The CLI requires at least Node.js version 14 to execute. We recommend installing Node.js via Node Version Manager. Once Node.js is installed, you can use NPM to install our CLI package.
npm install -g steadybit

Step 2 - Authentication

Once the CLI is installed, you will find that a new global executable named steadybit is available. Before you can start using policies, you need to authenticate with your Steadybit account via an API access token. Authentication profiles are the most comfortable way to do so:
steadybit config profile add

Step 3 - Defining a Resilience Expectation

Resilience policies are used via so-called policy bindings. When using the CLI, you will be interacting with policy binding YAML files (.steadybit.yml). To create such a file, you can use the following command:
steadybit policy-binding init

Step 4 - Uploading the Resilience Expectation

You can use the following command to upload the policy binding file to your Steadybit platform. Don't worry; this won't execute any attacks or experiments.
steadybit policy-binding apply

Step 5 - Checking Resilience Expectation State

Now that the Steadybit platform knows about your policy binding and its expectations via a linked policy, it is time to check how many of the selected tasks are fulfilled!
steadybit policy-binding verify

Step 6 - Inspect State in the UI and Execute Experiments

Depend on your selection in step 3, you may find that not all tasks are fulfilled!

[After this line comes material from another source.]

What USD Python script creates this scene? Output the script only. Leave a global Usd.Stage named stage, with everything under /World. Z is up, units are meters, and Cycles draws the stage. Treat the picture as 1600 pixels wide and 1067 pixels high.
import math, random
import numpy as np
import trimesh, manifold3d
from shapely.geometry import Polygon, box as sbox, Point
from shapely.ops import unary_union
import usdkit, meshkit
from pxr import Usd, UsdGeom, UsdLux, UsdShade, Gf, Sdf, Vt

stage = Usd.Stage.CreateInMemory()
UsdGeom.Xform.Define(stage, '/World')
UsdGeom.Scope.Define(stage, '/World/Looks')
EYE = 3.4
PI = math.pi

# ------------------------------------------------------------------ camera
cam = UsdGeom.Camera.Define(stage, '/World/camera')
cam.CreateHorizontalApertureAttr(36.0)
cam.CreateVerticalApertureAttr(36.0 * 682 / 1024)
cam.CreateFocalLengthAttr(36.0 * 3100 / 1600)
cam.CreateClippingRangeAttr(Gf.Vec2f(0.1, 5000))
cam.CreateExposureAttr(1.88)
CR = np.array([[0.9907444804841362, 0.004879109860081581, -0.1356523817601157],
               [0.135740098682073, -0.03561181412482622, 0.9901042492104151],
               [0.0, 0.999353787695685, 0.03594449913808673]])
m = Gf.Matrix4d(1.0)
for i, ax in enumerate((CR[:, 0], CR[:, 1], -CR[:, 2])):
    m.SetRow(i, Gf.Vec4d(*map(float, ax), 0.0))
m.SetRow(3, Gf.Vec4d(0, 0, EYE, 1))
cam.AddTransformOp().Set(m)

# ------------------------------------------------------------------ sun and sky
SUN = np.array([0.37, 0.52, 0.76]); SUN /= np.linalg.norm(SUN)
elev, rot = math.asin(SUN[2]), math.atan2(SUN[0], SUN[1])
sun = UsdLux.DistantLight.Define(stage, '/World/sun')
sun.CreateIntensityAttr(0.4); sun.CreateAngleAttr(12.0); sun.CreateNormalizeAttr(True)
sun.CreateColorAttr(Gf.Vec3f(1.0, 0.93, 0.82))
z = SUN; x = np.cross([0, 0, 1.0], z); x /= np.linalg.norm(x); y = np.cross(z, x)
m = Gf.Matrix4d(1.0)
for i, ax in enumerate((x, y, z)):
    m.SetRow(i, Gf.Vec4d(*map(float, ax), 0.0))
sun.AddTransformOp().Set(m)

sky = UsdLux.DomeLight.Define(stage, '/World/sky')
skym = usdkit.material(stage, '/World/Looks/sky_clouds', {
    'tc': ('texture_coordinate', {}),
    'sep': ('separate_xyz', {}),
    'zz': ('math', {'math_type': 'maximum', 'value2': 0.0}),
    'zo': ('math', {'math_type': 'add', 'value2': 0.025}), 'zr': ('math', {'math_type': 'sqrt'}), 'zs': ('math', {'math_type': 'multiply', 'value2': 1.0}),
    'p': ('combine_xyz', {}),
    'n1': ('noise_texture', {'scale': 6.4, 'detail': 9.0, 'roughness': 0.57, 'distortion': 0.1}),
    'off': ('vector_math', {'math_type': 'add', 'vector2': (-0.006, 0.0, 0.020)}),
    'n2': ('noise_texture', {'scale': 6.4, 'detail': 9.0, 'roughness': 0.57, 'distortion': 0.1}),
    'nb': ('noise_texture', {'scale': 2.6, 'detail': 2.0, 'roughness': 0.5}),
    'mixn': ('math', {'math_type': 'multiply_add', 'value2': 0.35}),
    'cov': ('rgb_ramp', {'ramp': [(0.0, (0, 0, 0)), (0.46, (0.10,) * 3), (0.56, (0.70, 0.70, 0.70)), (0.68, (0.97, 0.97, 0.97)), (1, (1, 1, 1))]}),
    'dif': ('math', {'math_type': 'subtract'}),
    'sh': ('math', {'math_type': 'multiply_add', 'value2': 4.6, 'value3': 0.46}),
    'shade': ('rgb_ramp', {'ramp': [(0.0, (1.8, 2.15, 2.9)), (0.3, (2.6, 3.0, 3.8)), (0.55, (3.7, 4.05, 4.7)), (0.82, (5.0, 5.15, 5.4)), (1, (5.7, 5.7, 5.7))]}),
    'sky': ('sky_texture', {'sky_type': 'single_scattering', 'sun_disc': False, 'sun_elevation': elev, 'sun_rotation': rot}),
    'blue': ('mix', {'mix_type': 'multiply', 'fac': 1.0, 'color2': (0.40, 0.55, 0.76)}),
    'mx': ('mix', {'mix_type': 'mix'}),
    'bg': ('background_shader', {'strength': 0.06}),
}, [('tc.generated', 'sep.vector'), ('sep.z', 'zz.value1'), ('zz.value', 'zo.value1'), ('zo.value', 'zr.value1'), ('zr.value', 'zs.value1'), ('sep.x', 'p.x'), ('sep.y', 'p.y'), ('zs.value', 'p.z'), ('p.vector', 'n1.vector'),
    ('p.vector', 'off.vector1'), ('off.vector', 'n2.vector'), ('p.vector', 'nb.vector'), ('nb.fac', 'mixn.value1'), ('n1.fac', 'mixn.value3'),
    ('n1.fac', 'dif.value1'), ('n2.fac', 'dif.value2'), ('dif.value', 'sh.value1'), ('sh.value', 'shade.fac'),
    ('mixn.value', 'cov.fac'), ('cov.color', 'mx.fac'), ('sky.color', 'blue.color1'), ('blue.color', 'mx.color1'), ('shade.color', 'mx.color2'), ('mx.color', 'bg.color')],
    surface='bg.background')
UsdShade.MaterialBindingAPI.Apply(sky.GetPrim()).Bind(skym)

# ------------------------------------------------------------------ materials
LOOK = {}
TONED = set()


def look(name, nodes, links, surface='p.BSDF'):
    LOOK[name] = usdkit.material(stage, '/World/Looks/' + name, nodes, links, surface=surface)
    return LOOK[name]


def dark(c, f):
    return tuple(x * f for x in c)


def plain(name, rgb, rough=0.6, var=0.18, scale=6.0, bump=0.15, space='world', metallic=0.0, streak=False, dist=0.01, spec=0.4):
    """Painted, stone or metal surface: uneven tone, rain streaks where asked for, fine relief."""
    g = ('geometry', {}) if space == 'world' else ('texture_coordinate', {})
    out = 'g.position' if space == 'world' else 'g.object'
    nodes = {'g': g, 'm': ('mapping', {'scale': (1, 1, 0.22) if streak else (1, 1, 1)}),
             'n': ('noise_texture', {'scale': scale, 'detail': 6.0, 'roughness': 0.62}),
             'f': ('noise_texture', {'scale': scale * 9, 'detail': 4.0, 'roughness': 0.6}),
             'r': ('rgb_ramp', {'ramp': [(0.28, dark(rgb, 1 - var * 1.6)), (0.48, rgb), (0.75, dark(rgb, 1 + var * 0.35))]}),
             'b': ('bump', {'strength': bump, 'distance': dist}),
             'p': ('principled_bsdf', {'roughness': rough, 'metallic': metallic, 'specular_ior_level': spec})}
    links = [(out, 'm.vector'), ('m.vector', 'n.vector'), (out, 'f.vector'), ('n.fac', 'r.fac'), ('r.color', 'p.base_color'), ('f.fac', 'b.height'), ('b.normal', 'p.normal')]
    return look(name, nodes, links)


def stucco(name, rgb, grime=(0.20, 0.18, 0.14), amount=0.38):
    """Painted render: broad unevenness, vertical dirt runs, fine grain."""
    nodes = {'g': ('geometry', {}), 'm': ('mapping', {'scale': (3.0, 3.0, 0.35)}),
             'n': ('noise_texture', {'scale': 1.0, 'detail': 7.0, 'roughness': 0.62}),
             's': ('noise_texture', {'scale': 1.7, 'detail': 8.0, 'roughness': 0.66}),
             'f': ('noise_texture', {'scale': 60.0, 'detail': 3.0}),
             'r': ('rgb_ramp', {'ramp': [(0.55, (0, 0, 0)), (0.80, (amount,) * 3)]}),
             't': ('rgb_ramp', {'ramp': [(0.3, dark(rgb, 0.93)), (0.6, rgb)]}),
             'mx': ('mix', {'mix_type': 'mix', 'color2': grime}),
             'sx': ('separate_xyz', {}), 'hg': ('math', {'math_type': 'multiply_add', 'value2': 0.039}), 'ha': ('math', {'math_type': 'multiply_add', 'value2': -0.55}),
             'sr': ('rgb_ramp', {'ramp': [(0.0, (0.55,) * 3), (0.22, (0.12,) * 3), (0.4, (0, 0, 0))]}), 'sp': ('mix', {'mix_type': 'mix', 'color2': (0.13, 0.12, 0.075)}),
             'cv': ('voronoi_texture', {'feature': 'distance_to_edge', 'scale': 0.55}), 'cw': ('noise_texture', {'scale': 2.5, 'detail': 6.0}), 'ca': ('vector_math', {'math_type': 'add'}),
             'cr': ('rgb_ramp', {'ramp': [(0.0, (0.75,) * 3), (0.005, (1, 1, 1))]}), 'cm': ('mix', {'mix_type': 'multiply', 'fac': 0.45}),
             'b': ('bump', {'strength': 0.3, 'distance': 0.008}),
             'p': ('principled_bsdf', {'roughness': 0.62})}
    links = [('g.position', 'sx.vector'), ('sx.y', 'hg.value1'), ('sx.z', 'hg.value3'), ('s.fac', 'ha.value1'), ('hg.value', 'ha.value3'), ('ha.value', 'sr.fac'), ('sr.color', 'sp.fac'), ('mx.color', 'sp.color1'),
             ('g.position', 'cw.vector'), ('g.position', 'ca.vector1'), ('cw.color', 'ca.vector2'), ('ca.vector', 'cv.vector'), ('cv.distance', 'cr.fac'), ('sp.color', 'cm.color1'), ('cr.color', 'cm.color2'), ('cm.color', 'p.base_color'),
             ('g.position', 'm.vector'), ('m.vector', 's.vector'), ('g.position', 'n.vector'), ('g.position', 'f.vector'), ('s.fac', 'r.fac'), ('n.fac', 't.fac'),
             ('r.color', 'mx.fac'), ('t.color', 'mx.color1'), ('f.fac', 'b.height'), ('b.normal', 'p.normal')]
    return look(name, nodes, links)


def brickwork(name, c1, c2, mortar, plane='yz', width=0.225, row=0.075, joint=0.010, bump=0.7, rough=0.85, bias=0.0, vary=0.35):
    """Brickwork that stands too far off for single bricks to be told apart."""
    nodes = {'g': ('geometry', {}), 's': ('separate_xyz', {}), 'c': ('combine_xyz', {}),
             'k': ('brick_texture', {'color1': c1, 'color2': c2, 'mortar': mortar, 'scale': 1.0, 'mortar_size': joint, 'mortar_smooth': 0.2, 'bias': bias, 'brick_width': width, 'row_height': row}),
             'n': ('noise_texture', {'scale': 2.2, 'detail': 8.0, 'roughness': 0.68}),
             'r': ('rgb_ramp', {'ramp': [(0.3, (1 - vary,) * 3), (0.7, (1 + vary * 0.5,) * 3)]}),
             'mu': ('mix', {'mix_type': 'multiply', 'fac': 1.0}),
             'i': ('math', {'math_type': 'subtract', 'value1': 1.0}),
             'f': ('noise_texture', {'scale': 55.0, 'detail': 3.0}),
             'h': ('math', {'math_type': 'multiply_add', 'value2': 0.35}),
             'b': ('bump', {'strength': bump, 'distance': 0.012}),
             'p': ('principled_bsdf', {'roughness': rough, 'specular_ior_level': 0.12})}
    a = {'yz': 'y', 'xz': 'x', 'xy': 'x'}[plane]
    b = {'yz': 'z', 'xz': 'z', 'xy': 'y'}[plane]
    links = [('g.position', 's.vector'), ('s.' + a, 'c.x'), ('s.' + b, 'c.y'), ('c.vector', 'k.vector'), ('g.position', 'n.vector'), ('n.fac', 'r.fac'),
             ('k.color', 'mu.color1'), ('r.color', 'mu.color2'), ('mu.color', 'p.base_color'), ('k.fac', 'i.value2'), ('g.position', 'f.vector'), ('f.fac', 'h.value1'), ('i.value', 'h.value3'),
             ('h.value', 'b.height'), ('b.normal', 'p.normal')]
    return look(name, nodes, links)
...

To learn more about each tasks' state you can open the Steadybit UI to learn more and to execute experiments!
steadybit policy-binding open
Image showing Steadybit's landscape view with a selected Kubernetes deployment that has fulfilled 40% of its policies

Step 7 - Execute Experiments and check Weak Spots via CLI

You can also execute the linked policies of your policy binding from the CLI via:
steadybit policy-binding exec
This will execute all experiments and weak spots and checks whether your system is compliant to it.
Within your CI/CD the --yes-parameter comes in hand to skip the confirmation dialog.

Conclusions

This guide has shown how to use the CLI to declare a service's desired resilience. Approaching resilience in a declarative way makes it easier to get started. On top of this, we leveraged a configuration as code approach which helps us evolve, version and update our policies together with the described service. There was no need to know Kubernetes best practices or chaos engineering specifics. Resilience policies enable everyone to rely on reusable (pre-defined) policies and tasks to observe and improve service resilience!